VUK mali tablolar üzerinden TTK kapsamında bağımsız denetimin gerçekleştirilmesi teknik olarak mümkün değildir. O yüzden zorunluluk olmasa dahi denetim tabi şirketlerin TFRS mali tablolarını hazırlaması ve bağımsız denetçinin denetimine sunması kaçınılmazdır.
Meslektaşlarımızın bu konuda kafasını karıştıran bir diğer örnek te EPDK kapsamında ki şirketlere ve SPK kapsamında olup halka açık olmayan şirketlerin yıllardır VUK üzerinden bağımsız denetim yaptırıyor olmasıdır.

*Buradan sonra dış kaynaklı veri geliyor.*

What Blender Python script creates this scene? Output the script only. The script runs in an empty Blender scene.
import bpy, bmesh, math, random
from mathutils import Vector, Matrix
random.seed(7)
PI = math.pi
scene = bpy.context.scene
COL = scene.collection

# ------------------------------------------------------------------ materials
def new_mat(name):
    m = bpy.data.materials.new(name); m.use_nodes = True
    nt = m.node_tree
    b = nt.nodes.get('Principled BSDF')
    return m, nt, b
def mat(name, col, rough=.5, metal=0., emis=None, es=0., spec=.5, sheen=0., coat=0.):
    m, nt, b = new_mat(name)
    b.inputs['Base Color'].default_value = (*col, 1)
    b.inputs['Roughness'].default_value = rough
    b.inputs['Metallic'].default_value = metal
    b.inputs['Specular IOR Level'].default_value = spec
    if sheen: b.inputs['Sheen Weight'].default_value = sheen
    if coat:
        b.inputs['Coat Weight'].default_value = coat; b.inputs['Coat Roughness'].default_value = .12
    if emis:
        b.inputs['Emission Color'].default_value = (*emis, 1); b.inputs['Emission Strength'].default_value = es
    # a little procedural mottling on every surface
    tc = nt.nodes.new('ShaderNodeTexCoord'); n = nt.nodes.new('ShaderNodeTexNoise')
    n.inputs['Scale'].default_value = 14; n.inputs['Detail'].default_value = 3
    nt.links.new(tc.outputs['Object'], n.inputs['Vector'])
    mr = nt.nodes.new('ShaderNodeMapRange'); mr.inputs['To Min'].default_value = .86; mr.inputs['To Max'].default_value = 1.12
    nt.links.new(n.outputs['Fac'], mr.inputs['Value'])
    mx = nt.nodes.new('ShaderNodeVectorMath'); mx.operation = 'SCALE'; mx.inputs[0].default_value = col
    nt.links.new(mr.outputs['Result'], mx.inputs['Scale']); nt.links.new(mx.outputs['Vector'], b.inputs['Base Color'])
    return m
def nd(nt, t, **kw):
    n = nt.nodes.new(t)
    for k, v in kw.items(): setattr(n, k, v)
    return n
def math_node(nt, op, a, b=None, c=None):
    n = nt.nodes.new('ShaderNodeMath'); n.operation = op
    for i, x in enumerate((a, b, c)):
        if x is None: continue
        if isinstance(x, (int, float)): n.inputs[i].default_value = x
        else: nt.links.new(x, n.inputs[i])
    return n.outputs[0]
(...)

Ancak Enerji Piyasası Kanunu ve eski haliyle SPK kanununu gereği yapılan bağımsız denetimin tek konusunun muhasebe standartlarına uygunluk olduğu gözden kaçmaktadır. Eğer gerçeğe uygun sunuluş veya dürüst resim ilkesi Türk Ticaret Kanunu’nda yer almasa herhangi bir muhasebe standardına uygunluk olarak bağımsız denetim gerçekleştirilebilirdi ama kanunda her iki konuda hali hazırda bulunmaktadır.
Sonuç olarak Türk Ticaret Kanunu kapsamında bağımsız denetime tabi olan tüm şirketler Türkiye Finansal Raporlama Standartlarına göre finansal rapolama hazırlanmak zorundadır. Çünkü aksi halde bağımsız denetçinin Türk Ticaret Kanuna göre olumlu görüş vermesi mümkün değildir. Olumlu görüş verilmeyen mali tablolarda Türk Ticaret Kanunun’nun hükümleri gereği YOK HÜKMÜNDEDİR.